Jets 'never on collision course'

pa.press.net
With the Capitol in the background, a US Airways airplane makes its approach at Ronald Reagan Washington National Airport (AP/Haraz N. Ghanbari) // With the Capitol in the background, a US Airways airplane makes its approach at Ronald Reagan Washington National Airport (AP/Haraz N. Ghanbari)
With the Capitol in the background, a US Airways airplane makes its approach at Ronald Reagan Washington National Airport (AP/Haraz N. Ghanbari)
None of the three commuter jets that flew too close together near Washington was ever on course to collide head-on with the others, the US government said.
During a news conference, US transportation secretary Ray LaHood strongly disputed media reports characterising what happened as a near-miss.
"At no point were the three aircraft on a head-to-head course. They were not on a collision course," said Michael Huerta, administrator of the Federal Aviation Administration.
The FAA said it "is investigating the incident and will take appropriate action to address the miscommunication". The National Transportation Safety Board said it, too, was investigating.
The jet problem occurred on Tuesday after a miscommunication between a manager at Potomac Consolidated Terminal Radar Approach Control and two traffic management co-ordinators at Ronald Reagan Washington National Airport, Mr Huerta said.

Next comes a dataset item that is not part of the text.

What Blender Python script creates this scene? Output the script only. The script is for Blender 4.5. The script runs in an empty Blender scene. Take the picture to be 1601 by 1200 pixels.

The exact nature of the miscommunication was not immediately clear, but there was apparently a failure on both ends to follow standard procedure.
Air traffic controllers at the time had been changing the direction planes were landing and taking off at the airport because of bad weather including several thunderstorms, the closest about six miles south. Controllers cleared two outbound flights to head in the direction of an incoming plane.